WESTPORT — State representatives are speaking out both in favor and against tolls after Gov. Ned Lamont offered two potential paths for instituting highway tolls in his budget proposal last week.

First-term state Sen. Will Haskell, D-26, campaigned on the implementation of tolls and said he’s sticking by his promise.

“People in my community are commuters and don’t understand why the train has gotten slower. They’re frustrated by crumbling transportation infrastructure and understand we can’t make improvements unless we have the funds we need,” Haskell said.

Lamont, too, has said tolls or all who drive through the state are the “best long-term solution,” for financing Connecticut’s transportation needs.

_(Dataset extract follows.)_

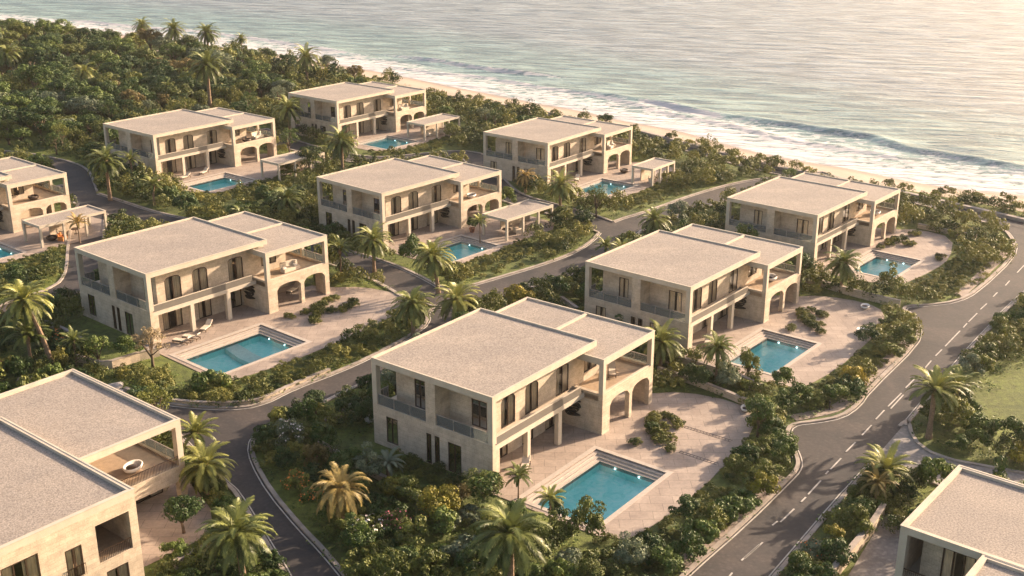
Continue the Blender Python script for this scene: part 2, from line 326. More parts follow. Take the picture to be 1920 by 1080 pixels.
# ---------------------------------------------------------------- the villa
def railing(parent,axis,c,a0,a1,z0,z1,glass=True):
    mb=MB(); t=.015
    if axis=='y': mb.box(a0,a1,c-t,c+t,z0,z1-.03)
    else: mb.box(c-t,c+t,a0,a1,z0,z1-.03)
    o=mb.build('glass_railing',M['railglass'],parent)
    hb=MB(); k=max(2,int((a1-a0)/1.4)); 
    if axis=='y':
        hb.box(a0,a1,c-.03,c+.03,z1-.03,z1+.02)
        for i in range(k+1): x=a0+.03+(a1-a0-.06)*i/k; hb.box(x-.02,x+.02,c-.025,c+.025,z0,z1-.03)
    else:
        hb.box(c-.03,c+.03,a0,a1,z1-.03,z1+.02)
        for i in range(k+1): x=a0+.03+(a1-a0-.06)*i/k; hb.box(c-.025,c+.025,x-.02,x+.02,z0,z1-.03)
    hb.build('handrail',M['kerb'],o); return o
def flat_roof(parent,x0,x1,y0,y1,zb,zt,name='roof',rim=.17,sink=.12):
    mb=MB(); mb.box(x0+rim,x1-rim,y0+rim,y1-rim,zb+.03,zt-sink); o=mb.build(name,M['gravel'],parent)
    pb=MB(); pb.box(x0,x1,y0,y0+rim,zb,zt); pb.box(x0,x1,y1-rim,y1,zb,zt); pb.box(x0,x0+rim,y0+rim,y1-rim,zb,zt); pb.box(x1-rim,x1,y0+rim,y1-rim,zb,zt)
    pb.build('parapet',M['render'],o)
    lb=MB(); e=.035; z0,z1=zt-.002,zt+.03
    lb.box(x0-e,x1+e,y0-e,y0+.12,z0,z1); lb.box(x0-e,x1+e,y1-.12,y1+e,z0,z1); lb.box(x0-e,x0+.12,y0+.12,y1-.12,z0,z1); lb.box(x1-.12,x1+e,y0+.12,y1-.12,z0,z1)
    lb.build('coping',M['render'],o)
    return o
def make_villa():
    r=empty('villa')
    sb=MB()   # stone walls
    wall(sb,'x',0,.35,0,13,0,3.50,[(3.25,4.65,.05,2.5,0),(5.55,6.1,.05,2.6,0),(6.45,7.0,.05,2.6,0),(10.2,11.5,.5,2.75,0)])
    sb.box(.35,.9,0,2.5,0,2.95)
    wall(sb,'y',2.5,.3,.35,12.9,0,2.95,[(2.9,5.2,.05,2.5,0),(7.2,8.8,.05,2.5,0),(10.6,12.7,.05,2.5,0)])
    wall(sb,'y',12.7,.3,.35,21.0,0,2.95,[(4,6,.8,2.4,0),(10,12,.8,2.4,0)])
    sb.build('ground_floor_wall',M['stone'],r)
    ub=MB()
    wall(ub,'y',1.3,.3,1.8,14.4,3.35,6.9,[(2.75,4.65,3.45,6.0,.4),(6.0,7.85,3.45,6.0,.4),(10.45,12.3,3.45,6.0,.25)])
    wall(ub,'y',1.3,.3,14.4,18.0,3.45,6.15,[(14.7,16.7,4.15,5.5,0)])
    wall(ub,'x',1.8,.3,1.6,11.6,3.35,6.9,[(2.0,3.6,3.55,5.8,0),(8.6,9.8,3.4,5.85,0)])
    wall(ub,'y',11.6,.3,1.8,18.0,3.35,6.15,[(5,7,4.2,5.8,0)])
    wall(ub,'x',18.0,-.3,1.6,11.6,3.45,6.15,[(4,6.5,3.5,5.7,0)])
    ub.box(2.1,14.3,11.6,11.9,6.15,6.9)
    ub.build('upper_wall',M['stone'],r)
    fb=MB(); fb.box(0,1.8,5.95,7.0,3.5,6.9); fb.build('fin_wall',M['stone'],r)
    ab=MB(); wall(ab,'y',-1.9,.45,12.9,21.3,0,3.62,[(14.1,17.3,0,2.85,.58),(17.75,20.7,0,2.85,.58)])
    wall(ab,'x',12.9,.4,-1.45,2.5,0,3.62)
    wall(ab,'x',21.3,-.4,-1.45,12.7,0,3.62,[(0,2.6,0,2.85,.58)])
    ab.build('arcade_wall',M['stone'],r)
    bb=MB(); wall(bb,'y',3.6,.3,13.3,20.9,0,2.95,[(14.2,16.4,.05,2.5,0)]); bb.build('terrace_back_wall',M['stone'],r)
    window(r,'y',3.6,14.2,16.4,.05,2.5,name='sliding_door',seed=31)
    # slabs
    fl=MB(); fl.box(.01,12.9,.01,12.69,2.951,3.352); fl.build('upper_floor',M['render'],r)
    tf=MB(); tf.box(12.9,20.9,-1.45,12.7,2.953,3.42); tf.build('terrace_floor',M['floorwood'],r)
    gf=MB(); gf.box(.36,12.88,.3,12.68,-.1,.045); gf.box(13.31,20.88,-1.44,12.6,-.1,.043); gf.build('ground_floor',M['patio'],r)
    # gallery front panel
    pp=MB(); pp.box(.5,12.45,.06,.14,3.352,4.0); po=pp.build('balcony_parapet',M['parapet_panel'],r)
    cp=MB(); cp.box(.5,12.45,.03,.17,4.0,4.05)
    cp.build('parapet_cap',M['render'],po)
    for x,y,z0,z1,wd,dp in ((4.65,.02,0,2.95,.42,.42),(9.05,.02,0,2.95,.5,.42),(0,0,3.5,6.9,.5,.5),(0,12.5,3.5,6.9,.5,.5),(12.9,-1.9,3.62,6.15,.45,.45),(20.85,-1.9,3.62,6.15,.45,.45),(20.85,2.0,3.42,6.15,.35,.35),(20.85,12.05,3.42,6.15,.4,.4)):
        cb=MB(); cb.box(x,x+wd,y,y+dp,z0,z1); cb.build('column',M['render'],r)
    railing(r,'x',.12,.5,5.95,3.5,4.4); railing(r,'x',.12,7.0,12.5,3.5,4.4); railing(r,'y',12.85,.5,1.8,3.5,4.4)
    railing(r,'x',21.1,-1.45,12.05,3.62,4.35); 
    tr=MB(); tr.box(13.35,20.85,-1.8,-1.62,3.62,3.72); tr.build('terrace_kerb',M['render'],r)
    flat_roof(r,0,14.66,0,13,6.9,7.4)
    t2=flat_roof(r,12.9,21.3,-1.9,12.5,6.15,6.7,'terrace_roof')
    rb=MB(); rb.box(14.7,21.0,5.3,5.55,6.4,6.74); rb.build('roof_upstand',M['render'],t2)
    gp=MB(); gp.box(13.2,14.5,.5,12.2,6.47,6.93); gp.build('roof_support_wall',M['render'],r)
    # openings
    window(r,'y',1.3,2.75,4.65,3.45,6.0,.4,seed=1); window(r,'y',1.3,6.0,7.85,3.45,6.0,.4,seed=2); window(r,'y',1.3,10.45,12.3,3.45,6.0,.25,seed=3)
    window(r,'y',1.3,14.7,16.7,4.15,5.5,0,seed=4)
    window(r,'x',1.8,2.0,3.6,3.55,5.8,seed=5); window(r,'x',1.8,8.6,9.8,3.4,5.85,name='balcony_door',seed=6)
    window(r,'y',2.5,2.9,5.2,.05,2.5,name='sliding_door',seed=7); window(r,'y',2.5,7.2,8.8,.05,2.5,name='sliding_door',seed=8); window(r,'y',2.5,10.6,12.7,.05,2.5,name='sliding_door',seed=9)
    window(r,'x',0,3.25,4.65,.05,2.5,seed=10); window(r,'x',0,5.55,6.1,.05,2.6,name='side_door',curt=False); window(r,'x',0,6.45,7.0,.05,2.6,name='side_door',curt=False); window(r,'x',0,10.2,11.5,.5,2.75,seed=11)
    window(r,'x',18.0,4,6.5,3.5,5.7,inward=-1,seed=12); window(r,'y',11.9,5,7,4.2,5.8,inward=-1,seed=13); window(r,'y',13,4,6,.8,2.4,inward=-1,seed=14); window(r,'y',13,10,12,.8,2.4,inward=-1,seed=15)
    # stacked leaf-shaped wall sculpture by the arcade
    sb=MB()
    for i in range(4):
        z=1.15+i*.42; k=14; ring=[]
        for j in range(k):
            t=2*math.pi*j/k; ring.append((.78*math.cos(t)*(1+.12*math.sin(3*t+i)),.17*math.sin(t)+.06*math.sin(2*t+i*2)))
        for j in range(k):
            p,q=ring[j],ring[(j+1)%k]; sb.prism([(p[0]*.8-1.0+.1*math.sin(i*2)+1,p[1]*.55+z),(q[0]*.8-1.0+.1*math.sin(i*2)+1,q[1]*.55+z),(q[0]+.1*math.sin(i*2),q[1]+z),(p[0]+.1*math.sin(i*2),p[1]+z)],-.1,.1,'x')
        sb.prism([(p[0]*.55+.1*math.sin(i*2),p[1]*.3+z) for p in ring],-.03,.03,'x')
    s=sb.build('wall_sculpture',M['art'],r); s.location=(12.78,1.1,.1)
    return r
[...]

The toll plan should come with concessions, including a provision that says those who live within 10 miles of a toll don’t have to pay, Haskell said, adding residents who travel across state lines more than 40 times per month and those who have a Connecticut E-Z Pass should also receive a discount on tolls.

“There’s tremendous opposition to tolls because we live in the land of steady habits, but sometimes those habits are really bad,” Haskell said.

Fellow Democratic representative Jonathan Steinberg, D-136, also said he favors tolls and similar concessions as Haskell, but wants to see a more fleshed out toll plan.

Lamont presented one plan to toll both trucks and cars and another to toll only trucks. Steinberg said he doesn’t favor the latter because tolling only trucks is potentially unconstitutional and will not generate enough revenue to fix the state’s failing roads and bridges.

“So many interstate drivers drive through our state, but Connecticut taxpayers pay for infrastructure improvements, and we need more tools to support that. What we’re trying to do make sure it’s not all on Connecticut taxpayers,” Steinberg said.

The two other state representatives whose districts encompass parts of Westport expressed more lukewarm opinions about the reinstitution of tolls.

“If natural market forces cause the gas tax to disappear over time, then I’m willing to consider them, but right now I don’t think we need them. Even if I did, we don’t have enough detail and I wouldn’t vote for it without more detail,” said state Rep. Gail Lavielle, R-143.

The gas tax currently helps funds transportation infrastructure improvements and may decline in the future due to the rise of fuel efficient cars, Lavielle said, adding evidence of declining gast tax revenue is not clear enough to necessitate tolls to substitute for gast tax revenue.

State Sen. Tony Hwang, R-28, said tolls wouldn’t be an immediate “panacea to our transportation ills.” When asked about solutions, said he was open to exploring public private partnerships and a prioritization of transportation projects through the Legislature.

Although he does not have a vote in the Legislature, Westport First Selectman Jim Marpe said he’s concerned tolls may may aggravate traffic in town if people choose to use local Westport roads to avoid highway tolls. Marpe said he’s also worried about the impact of tolls on people who commute into Westport to work from out of state.

“I’m as much an advocate to fix our transportation system as anyone and recognize this will take billions of dollars,” Marpe said, adding he’s in favor of tolling trucks, but wants to see the state reduce costs through pension reform to free up money for transportation fixes.

“It isn’t enough to keep raising money. I think we need to save money as well and direct it toward important transportation infrastructure investments,” Marpe said.